Wednesday, May 31, 2017

kanji - What kind of Japanese "dialect" is this?



In a Japanese translation of exerpts of the Lotus Sutra, there is kanji which is used that is to varying degrees still used today. Some of them are relatively common in normal speech or writing, whereas others seem to me to be more stilted or only used in formal writing (e.g. 無量 as muryō). Other times, there was kanji used that is still commonly seen in writing, but when one says it, there is a different name for it (e.g. 力 is used in the text and is written in katakana as "りき", but I believe that nowadays, its said, "ちから").

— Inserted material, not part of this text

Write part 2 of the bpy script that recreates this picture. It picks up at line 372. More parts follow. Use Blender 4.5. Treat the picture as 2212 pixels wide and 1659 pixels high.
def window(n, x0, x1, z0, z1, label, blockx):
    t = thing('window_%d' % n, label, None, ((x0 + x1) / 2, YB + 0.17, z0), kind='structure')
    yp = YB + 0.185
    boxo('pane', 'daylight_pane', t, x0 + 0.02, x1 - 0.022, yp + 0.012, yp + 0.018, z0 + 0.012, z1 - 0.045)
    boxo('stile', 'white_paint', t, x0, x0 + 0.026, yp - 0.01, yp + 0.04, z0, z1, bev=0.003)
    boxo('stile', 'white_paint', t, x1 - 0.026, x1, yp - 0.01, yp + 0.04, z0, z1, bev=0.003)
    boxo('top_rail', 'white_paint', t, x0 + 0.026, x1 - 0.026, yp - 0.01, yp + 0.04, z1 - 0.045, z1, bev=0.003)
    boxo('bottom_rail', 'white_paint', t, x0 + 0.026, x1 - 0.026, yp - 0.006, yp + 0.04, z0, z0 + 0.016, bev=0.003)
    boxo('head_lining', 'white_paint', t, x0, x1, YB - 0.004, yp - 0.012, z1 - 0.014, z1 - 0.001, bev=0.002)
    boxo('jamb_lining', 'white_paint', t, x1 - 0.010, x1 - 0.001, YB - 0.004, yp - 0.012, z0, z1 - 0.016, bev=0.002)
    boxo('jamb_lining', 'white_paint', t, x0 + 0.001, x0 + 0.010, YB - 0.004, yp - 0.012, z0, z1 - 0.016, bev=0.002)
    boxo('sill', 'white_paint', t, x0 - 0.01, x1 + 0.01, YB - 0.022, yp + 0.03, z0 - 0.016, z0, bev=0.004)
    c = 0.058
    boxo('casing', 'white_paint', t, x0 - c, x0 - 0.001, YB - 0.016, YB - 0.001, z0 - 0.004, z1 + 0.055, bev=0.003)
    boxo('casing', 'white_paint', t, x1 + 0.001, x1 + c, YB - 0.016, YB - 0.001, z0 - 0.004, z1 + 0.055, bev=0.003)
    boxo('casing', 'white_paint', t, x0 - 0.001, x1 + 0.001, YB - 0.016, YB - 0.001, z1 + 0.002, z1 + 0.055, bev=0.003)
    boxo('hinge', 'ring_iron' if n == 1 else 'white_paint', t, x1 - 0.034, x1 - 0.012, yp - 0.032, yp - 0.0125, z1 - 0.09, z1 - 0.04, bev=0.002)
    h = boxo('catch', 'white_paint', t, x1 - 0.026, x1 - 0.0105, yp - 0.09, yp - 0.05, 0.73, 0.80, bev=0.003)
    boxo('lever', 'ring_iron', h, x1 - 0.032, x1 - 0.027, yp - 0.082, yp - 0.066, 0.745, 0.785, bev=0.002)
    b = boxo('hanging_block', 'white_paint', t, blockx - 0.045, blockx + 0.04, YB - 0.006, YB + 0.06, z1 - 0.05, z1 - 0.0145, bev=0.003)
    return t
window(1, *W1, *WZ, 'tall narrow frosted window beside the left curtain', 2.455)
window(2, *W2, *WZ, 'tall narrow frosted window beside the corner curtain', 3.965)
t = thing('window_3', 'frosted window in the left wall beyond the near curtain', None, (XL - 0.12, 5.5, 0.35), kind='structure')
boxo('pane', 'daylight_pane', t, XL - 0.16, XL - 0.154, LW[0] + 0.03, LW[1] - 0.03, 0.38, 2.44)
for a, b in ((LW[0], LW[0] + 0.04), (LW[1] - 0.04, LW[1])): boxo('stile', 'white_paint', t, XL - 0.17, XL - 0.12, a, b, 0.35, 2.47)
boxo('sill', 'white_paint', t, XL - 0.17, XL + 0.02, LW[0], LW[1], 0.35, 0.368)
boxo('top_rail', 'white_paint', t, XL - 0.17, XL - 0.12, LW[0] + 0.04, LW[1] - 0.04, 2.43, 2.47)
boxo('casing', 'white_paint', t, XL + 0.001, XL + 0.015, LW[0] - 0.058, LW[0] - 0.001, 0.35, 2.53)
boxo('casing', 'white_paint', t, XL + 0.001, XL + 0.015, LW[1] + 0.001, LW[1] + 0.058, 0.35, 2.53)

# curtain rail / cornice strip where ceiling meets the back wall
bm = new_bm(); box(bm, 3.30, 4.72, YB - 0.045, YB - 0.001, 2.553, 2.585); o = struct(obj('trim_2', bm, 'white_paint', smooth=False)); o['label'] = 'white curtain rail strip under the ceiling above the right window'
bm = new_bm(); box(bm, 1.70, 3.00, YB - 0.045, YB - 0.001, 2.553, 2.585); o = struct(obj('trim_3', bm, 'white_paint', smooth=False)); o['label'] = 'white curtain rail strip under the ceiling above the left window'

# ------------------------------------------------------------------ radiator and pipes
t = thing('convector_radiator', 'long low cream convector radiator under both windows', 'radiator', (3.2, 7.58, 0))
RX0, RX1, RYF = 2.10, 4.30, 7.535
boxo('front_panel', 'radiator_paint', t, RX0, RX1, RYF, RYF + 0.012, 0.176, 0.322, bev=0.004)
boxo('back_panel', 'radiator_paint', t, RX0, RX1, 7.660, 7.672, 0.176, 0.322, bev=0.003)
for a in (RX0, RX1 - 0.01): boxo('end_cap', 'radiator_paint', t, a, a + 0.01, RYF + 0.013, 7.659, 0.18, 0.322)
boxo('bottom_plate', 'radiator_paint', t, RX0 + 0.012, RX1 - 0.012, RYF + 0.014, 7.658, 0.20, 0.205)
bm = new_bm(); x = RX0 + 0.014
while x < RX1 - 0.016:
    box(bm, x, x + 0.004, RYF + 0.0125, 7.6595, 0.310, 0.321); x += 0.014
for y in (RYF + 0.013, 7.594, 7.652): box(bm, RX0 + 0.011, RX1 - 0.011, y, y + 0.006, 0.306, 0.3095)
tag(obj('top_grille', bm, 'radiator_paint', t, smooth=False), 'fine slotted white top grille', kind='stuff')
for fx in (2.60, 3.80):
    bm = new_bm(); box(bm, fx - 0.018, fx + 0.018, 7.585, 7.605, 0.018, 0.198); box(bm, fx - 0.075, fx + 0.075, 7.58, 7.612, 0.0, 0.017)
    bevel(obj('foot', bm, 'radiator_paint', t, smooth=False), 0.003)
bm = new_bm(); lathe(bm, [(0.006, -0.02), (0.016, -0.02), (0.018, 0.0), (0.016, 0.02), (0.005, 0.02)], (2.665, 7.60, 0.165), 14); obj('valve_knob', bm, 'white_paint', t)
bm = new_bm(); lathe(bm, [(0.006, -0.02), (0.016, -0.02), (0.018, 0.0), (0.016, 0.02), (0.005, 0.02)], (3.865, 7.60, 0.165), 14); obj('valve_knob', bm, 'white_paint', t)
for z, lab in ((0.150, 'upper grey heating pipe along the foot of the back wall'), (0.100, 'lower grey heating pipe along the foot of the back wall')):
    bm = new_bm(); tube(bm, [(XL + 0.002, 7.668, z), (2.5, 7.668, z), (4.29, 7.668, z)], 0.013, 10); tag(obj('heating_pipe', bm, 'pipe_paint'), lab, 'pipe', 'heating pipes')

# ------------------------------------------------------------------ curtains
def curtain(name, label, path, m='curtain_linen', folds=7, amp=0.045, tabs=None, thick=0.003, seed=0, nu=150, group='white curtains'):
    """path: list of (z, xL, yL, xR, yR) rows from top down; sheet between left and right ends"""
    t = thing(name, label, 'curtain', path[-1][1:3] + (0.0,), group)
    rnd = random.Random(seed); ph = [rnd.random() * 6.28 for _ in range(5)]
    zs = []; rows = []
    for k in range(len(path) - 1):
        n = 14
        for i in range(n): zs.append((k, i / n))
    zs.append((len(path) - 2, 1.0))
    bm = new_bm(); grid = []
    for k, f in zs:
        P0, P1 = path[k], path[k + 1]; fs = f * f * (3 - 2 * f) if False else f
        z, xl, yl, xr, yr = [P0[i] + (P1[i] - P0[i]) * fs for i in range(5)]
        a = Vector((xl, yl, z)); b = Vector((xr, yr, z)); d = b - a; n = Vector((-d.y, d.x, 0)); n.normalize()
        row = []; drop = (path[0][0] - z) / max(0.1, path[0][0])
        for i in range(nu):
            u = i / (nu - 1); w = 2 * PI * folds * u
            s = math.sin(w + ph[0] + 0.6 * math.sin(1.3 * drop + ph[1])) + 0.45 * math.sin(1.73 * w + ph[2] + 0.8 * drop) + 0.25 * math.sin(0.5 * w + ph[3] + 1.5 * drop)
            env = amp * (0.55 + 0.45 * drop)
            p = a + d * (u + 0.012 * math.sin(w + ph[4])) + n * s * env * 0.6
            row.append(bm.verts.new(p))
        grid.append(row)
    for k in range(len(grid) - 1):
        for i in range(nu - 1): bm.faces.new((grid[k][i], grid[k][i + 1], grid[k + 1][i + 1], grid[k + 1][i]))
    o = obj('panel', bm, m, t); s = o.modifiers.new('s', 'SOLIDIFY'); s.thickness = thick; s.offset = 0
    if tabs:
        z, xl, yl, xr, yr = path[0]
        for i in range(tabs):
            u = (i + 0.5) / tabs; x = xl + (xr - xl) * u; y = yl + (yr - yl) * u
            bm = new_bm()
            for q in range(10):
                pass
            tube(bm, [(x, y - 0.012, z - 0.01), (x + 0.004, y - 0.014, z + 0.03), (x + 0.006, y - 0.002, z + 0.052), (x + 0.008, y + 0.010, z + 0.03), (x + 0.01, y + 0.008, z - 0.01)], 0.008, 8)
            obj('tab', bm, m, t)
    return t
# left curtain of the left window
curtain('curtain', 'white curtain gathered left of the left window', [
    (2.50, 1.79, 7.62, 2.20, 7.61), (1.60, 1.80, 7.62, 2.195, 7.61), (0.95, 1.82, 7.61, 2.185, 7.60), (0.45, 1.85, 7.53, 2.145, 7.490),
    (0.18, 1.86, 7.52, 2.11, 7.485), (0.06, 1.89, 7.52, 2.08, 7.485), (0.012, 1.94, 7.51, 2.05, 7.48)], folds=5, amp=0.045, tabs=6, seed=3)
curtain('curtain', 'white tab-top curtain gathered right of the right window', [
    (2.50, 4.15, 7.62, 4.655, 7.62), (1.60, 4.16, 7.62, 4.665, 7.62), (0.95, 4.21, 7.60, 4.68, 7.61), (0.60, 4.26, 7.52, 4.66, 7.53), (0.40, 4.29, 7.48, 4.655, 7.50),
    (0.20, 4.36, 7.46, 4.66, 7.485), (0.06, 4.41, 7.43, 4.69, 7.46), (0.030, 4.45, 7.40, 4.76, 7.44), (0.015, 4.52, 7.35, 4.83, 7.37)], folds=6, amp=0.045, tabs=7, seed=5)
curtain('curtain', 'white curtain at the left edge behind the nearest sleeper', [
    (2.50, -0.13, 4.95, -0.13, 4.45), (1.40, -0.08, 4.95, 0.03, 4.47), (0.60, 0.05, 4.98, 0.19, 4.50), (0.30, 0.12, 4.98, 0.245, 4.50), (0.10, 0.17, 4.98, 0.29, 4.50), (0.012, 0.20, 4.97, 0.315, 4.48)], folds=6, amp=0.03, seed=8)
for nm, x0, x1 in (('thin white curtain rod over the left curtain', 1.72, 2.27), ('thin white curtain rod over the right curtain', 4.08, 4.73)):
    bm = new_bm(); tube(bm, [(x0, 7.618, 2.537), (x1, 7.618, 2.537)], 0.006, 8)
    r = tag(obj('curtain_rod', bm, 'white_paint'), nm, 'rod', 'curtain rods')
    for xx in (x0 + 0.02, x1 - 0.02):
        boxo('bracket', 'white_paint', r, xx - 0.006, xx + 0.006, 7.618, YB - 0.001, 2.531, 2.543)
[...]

What is the name of this dialect (if there is one) and is it just a temporal difference that caused this contrast- similarly to how Shakespeare sounds weird to English speakers in the modern day. And lastly, is there a way to learn more about this type of Japanese?


Here is a link to a webpage that has the translation written in romaji. I couldn't find one that had just the Japanese and kanji on it, so I just have a sample photo below:


Here's an exerpt



Answer



The origins of Buddhist sutra are compilicated, but they are generally based on the transliterated Sanskrit/Pali or their Chinese translations. See Lotus Satra on Wikipedia. Although they might have been more or less "Japanized" in terms of pronunciation, they are basically not Japanese. (Noticed all the characters in the page are read with on-yomi?) I believe no Japanese people talked in this way anywhere in the history. Some words such as 感無量 were "cherry-picked" into the ordinary Japanese vocabulary, though.


Today, all Japanese high school students learn basic 古文 (archaic Japanese), but they cannot understand the meaning of sutra because they look totally different. Personally, I can identify some words (三昧, 如来, 未曾有, ...) in the pasted page, but cannot get the meaning of the sentences at all.